Sun Valley beat a calypso, as did All Stars and Casablanca. Invaders, however, played a rhumba - "It's Magic" - and were given first prize, much to the chagrin of the other bands.

"I get vex and I say from that I not going back to no competition," said Roach, and he never did compete again, contenting himself to have the band sing: "Sun Valley coming down / Invaders bound to run / And when they see the sun / It's the valley coming down / Invaders only farse / With they dutty sailor mas."

It was this impulsiveness which would exclude Roach from much of the glory that he deserved, and would make some of his most talented players leave him to form North Stars, reputed to be the greatest steelband. But first outrageous fortune had to deal him another blow.

Come 1950 the Steelband Association decided to send a band to the Festival of Britain, and began selecting members for the famous Trinidad All Steel Percussion Orchestra, Taspo.

Included were Ellie Mannette (Invaders), Andrew de la Bastide (Hill 60), Dudley Smith (Rising Sun), Orville "Patsy" Haynes (Casablanca), Philmore "Boots" Davidson (City Syncopaters), Theo Stephens (Southern All Stars), Belgrave Bonaparte (Southern Symphony), Winston "Spree" Simon (Fascinators), Sterling Betancourt (Crossfire) and Anthony Williams (North Stars).

Roach couldn't attend the meeting, which chose the team, however, because he was tuning pans in Siparia.

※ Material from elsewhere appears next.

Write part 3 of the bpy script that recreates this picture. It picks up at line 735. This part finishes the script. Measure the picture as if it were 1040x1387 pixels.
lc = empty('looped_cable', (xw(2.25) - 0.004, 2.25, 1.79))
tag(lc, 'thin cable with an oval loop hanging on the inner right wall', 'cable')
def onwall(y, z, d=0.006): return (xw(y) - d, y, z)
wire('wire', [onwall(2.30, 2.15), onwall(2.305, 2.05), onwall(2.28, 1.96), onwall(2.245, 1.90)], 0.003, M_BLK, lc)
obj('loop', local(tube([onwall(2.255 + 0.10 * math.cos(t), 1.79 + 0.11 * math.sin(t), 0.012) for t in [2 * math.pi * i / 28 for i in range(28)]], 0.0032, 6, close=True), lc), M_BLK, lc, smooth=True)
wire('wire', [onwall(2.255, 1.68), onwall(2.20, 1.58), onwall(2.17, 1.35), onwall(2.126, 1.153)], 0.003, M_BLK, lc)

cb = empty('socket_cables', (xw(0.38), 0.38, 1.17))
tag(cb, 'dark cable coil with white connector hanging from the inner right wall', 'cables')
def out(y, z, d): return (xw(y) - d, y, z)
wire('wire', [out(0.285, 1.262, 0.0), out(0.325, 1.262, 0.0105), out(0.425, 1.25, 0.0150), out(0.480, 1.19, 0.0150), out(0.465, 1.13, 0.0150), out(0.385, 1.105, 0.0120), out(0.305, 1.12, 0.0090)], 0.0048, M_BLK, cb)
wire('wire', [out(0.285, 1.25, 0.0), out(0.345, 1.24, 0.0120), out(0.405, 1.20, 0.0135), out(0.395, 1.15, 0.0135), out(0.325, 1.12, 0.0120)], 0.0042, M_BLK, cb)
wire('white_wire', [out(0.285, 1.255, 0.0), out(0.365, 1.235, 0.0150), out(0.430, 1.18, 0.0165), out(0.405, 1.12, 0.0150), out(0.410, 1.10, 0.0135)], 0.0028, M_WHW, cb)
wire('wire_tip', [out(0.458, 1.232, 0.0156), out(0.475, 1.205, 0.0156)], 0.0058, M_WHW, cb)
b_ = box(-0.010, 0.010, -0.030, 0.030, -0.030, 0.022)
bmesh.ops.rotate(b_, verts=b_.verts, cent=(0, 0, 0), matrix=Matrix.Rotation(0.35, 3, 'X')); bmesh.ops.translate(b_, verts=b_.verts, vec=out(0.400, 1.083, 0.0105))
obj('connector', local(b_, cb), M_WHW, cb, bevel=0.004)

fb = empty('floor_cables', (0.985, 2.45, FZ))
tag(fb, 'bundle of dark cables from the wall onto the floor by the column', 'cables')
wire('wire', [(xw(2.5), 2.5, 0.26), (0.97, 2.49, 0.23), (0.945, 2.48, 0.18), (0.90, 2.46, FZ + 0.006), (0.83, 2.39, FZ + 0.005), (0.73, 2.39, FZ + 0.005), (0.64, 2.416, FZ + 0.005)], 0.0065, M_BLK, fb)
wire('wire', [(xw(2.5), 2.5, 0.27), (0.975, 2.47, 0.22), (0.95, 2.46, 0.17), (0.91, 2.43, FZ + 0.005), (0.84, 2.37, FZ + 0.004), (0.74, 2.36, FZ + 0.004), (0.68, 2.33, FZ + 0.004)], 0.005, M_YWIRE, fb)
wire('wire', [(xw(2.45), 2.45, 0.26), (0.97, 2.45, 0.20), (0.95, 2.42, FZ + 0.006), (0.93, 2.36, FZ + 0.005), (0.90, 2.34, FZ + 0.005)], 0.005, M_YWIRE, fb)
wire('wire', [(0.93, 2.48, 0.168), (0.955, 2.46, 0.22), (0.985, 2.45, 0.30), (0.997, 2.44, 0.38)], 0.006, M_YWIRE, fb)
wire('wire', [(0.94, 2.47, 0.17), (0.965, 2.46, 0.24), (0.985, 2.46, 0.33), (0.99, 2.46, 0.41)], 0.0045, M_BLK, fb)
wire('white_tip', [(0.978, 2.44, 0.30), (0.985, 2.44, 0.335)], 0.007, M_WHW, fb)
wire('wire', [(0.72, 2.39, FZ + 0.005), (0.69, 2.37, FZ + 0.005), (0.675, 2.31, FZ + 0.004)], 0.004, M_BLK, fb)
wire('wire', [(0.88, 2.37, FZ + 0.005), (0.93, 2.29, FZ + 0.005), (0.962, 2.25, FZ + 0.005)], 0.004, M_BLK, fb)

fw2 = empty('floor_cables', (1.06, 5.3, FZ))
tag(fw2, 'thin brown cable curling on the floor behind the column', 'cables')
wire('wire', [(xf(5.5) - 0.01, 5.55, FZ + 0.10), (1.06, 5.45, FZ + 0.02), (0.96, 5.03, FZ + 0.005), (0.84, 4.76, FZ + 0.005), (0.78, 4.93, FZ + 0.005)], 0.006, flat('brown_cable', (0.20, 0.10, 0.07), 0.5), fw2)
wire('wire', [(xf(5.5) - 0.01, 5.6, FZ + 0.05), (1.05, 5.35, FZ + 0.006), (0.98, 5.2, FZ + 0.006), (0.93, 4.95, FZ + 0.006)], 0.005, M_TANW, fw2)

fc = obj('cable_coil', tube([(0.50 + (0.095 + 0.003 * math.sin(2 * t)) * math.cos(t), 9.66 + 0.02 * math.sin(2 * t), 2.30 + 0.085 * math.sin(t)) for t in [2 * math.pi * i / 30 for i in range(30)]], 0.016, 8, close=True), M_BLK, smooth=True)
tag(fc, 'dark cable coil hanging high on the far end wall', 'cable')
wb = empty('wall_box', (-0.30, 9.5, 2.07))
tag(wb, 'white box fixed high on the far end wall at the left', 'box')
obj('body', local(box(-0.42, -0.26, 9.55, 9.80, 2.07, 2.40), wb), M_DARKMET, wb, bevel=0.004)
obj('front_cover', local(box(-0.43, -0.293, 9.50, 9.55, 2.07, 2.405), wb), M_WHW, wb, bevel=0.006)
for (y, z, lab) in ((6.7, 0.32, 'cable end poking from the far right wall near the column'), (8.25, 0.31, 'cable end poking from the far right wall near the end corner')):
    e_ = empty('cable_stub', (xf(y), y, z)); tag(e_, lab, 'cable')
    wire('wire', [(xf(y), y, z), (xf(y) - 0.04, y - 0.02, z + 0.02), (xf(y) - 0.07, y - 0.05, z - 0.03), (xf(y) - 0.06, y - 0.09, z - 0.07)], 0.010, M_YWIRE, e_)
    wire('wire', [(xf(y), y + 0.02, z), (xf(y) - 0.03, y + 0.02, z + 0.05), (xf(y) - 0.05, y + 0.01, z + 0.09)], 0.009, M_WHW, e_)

Normally that would have been the end of that, but according to Roach, the Steelband Association was finding difficulty in establishing their legitimacy for sponsorship of the Taspo band, when Sonny Roach wasn't on the team.

They approached him again, and he agreed to join the team, which sailed for England on July 6, 1951.

Things turned sour, however, and Roach fell ill. When the ship first docked in Martinique he left them and returned to Trinidad alone.

Sonny Roach began to fade out of the steelband movement after that, staying home to play tenor pan by himself, allowing one of the steelband movement's earliest and brightest stars to burn out in solitude and resentment.